_What you should do_:
Check each line of the records for "wide"; collect those that have it.

_Material to process_:
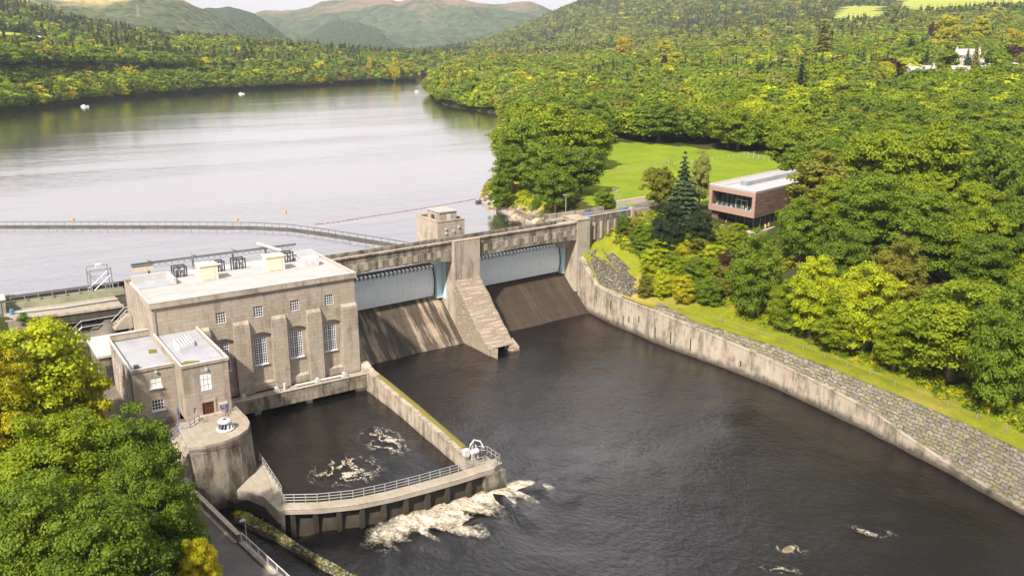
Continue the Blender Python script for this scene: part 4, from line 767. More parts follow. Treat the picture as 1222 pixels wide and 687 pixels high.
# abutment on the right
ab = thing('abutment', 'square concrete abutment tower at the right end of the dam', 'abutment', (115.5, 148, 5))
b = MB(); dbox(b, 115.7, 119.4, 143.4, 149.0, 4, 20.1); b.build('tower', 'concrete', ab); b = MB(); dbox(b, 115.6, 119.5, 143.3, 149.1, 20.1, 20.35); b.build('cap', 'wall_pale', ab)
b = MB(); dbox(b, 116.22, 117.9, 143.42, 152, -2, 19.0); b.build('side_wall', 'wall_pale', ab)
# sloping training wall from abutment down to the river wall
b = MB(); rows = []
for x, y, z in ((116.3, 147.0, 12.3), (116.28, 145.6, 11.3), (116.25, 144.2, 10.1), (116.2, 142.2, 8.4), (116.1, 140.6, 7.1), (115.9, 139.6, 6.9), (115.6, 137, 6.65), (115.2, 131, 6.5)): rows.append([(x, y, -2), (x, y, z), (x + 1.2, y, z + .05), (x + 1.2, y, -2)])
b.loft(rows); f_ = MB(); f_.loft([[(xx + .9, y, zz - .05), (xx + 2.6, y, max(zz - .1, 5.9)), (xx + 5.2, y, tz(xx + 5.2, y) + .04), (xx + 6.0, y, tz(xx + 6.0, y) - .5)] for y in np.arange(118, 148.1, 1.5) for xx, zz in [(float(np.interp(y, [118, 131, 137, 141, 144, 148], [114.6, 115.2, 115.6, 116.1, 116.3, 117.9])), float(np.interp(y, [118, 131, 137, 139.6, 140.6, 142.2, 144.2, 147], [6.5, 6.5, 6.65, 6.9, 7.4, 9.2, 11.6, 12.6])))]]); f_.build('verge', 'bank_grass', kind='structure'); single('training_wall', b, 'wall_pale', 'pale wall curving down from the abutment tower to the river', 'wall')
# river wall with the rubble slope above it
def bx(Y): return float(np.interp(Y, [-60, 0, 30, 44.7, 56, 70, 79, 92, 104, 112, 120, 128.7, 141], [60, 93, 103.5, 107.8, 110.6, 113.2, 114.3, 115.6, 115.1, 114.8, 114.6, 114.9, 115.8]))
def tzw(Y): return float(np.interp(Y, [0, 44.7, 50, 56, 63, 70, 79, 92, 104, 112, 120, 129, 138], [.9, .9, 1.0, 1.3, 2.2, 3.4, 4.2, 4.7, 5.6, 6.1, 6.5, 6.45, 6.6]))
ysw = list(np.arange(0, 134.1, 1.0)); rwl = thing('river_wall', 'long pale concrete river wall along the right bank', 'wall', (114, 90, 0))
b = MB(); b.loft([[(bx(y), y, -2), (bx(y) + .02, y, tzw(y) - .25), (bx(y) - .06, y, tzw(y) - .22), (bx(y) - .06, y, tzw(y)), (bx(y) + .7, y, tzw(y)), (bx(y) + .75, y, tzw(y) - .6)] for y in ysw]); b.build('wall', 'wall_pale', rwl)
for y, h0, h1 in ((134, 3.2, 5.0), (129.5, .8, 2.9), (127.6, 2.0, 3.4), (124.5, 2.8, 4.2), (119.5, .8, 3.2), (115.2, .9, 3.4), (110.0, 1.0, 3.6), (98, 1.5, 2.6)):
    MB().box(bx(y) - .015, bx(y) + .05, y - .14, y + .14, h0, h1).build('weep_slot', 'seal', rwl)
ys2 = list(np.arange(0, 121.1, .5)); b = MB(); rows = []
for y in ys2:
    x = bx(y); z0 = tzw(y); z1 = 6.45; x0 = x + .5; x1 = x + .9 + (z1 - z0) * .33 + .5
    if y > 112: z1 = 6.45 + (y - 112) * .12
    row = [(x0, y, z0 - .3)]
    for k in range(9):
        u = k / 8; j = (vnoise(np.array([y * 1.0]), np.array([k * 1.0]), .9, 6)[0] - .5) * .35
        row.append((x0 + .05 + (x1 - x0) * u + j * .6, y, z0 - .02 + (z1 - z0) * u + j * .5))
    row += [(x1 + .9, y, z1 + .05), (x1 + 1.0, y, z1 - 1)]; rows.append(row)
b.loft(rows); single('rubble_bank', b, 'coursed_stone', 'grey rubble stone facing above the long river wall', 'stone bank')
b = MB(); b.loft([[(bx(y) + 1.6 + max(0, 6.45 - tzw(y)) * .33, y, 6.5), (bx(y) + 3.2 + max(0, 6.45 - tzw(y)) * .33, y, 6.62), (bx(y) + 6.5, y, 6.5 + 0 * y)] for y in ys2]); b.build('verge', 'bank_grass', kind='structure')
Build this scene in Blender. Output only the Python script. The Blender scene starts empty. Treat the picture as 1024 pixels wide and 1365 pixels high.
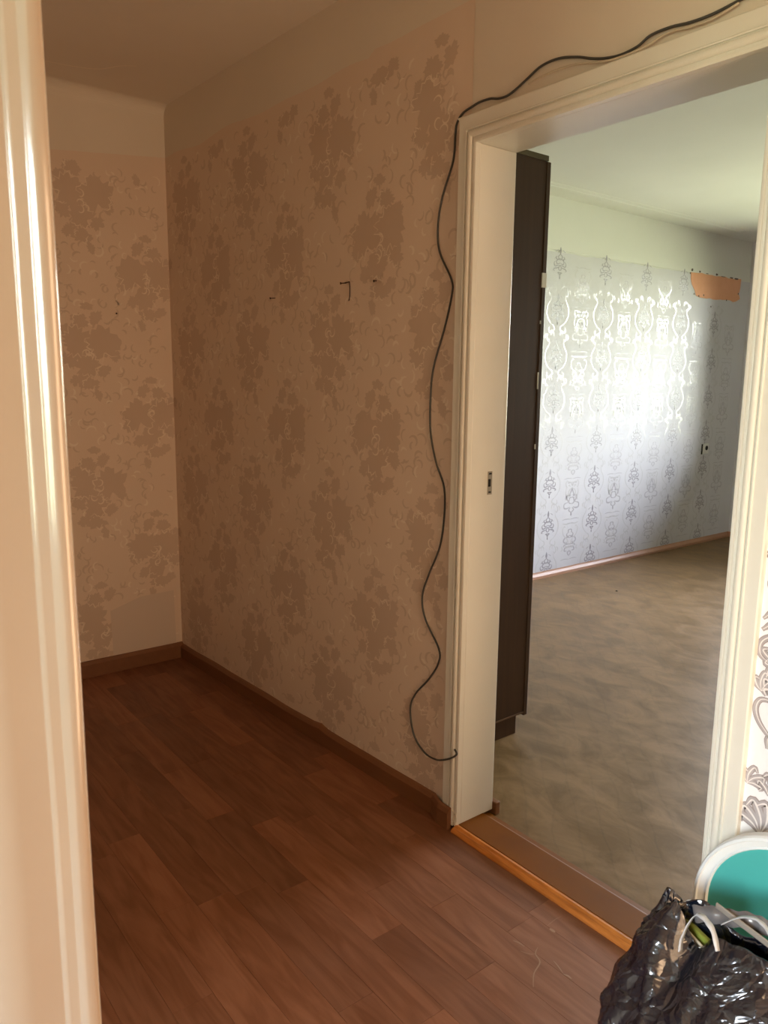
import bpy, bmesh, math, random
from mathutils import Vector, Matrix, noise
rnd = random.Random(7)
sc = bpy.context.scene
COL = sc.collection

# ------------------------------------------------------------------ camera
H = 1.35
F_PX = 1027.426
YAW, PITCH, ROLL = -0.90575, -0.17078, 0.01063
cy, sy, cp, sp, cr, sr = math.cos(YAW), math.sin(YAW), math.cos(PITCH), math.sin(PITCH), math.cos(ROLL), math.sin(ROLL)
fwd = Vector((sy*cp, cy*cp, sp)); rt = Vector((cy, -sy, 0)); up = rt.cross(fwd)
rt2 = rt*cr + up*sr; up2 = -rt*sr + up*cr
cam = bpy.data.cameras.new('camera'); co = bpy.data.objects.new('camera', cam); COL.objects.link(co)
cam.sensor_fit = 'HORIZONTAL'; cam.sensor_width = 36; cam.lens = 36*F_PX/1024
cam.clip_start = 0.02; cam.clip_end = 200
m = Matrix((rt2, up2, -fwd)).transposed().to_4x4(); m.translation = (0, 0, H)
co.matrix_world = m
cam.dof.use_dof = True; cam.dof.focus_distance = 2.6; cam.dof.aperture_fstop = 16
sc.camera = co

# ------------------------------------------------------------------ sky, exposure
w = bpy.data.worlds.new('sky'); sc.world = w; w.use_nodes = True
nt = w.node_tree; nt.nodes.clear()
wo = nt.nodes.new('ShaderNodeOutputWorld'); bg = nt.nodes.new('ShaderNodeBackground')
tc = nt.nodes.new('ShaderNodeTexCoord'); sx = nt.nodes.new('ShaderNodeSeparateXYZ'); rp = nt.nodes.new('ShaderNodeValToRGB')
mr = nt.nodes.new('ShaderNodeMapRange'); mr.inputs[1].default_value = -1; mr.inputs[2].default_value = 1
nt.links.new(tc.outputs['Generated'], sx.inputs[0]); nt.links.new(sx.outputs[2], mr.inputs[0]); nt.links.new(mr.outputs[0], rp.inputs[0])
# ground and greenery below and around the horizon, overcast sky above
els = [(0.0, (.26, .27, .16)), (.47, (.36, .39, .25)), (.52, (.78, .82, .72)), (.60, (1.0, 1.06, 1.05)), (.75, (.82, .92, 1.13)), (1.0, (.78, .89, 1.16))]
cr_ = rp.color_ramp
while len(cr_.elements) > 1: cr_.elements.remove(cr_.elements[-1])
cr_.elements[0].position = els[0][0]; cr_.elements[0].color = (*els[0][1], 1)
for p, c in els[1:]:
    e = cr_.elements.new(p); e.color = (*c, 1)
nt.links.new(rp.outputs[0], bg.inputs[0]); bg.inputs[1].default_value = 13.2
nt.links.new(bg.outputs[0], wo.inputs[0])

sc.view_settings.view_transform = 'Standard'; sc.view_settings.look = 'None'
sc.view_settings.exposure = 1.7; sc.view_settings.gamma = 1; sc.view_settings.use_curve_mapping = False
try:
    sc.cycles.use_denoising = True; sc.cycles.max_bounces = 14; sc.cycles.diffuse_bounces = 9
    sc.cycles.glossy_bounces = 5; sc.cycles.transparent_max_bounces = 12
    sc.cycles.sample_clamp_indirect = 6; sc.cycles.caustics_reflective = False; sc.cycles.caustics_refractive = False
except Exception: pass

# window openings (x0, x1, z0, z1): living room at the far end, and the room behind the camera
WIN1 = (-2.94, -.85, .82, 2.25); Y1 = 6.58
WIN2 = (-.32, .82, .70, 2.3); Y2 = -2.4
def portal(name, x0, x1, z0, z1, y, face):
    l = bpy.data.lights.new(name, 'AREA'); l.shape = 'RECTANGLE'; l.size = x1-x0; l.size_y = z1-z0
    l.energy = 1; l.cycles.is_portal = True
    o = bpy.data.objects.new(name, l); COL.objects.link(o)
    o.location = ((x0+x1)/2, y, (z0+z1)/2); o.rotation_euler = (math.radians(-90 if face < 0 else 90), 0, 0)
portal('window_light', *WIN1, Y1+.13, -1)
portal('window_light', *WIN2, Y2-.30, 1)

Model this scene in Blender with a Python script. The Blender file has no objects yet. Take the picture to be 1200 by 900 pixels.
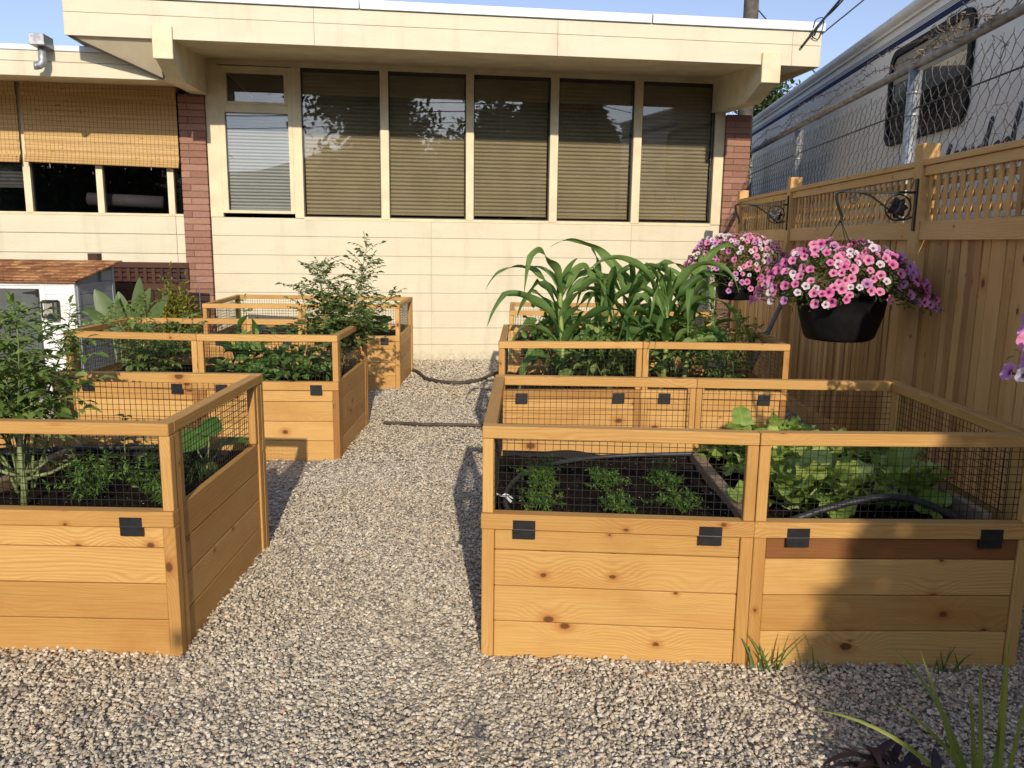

_Solution_:
Continue the Blender Python script for this scene: part 4, from line 767. More parts follow. Treat the picture as 1222 pixels wide and 687 pixels high.
Build this scene in Blender. Output only the Python script. The Blender scene starts empty. Treat the picture as 1024 pixels wide and 1365 pixels high.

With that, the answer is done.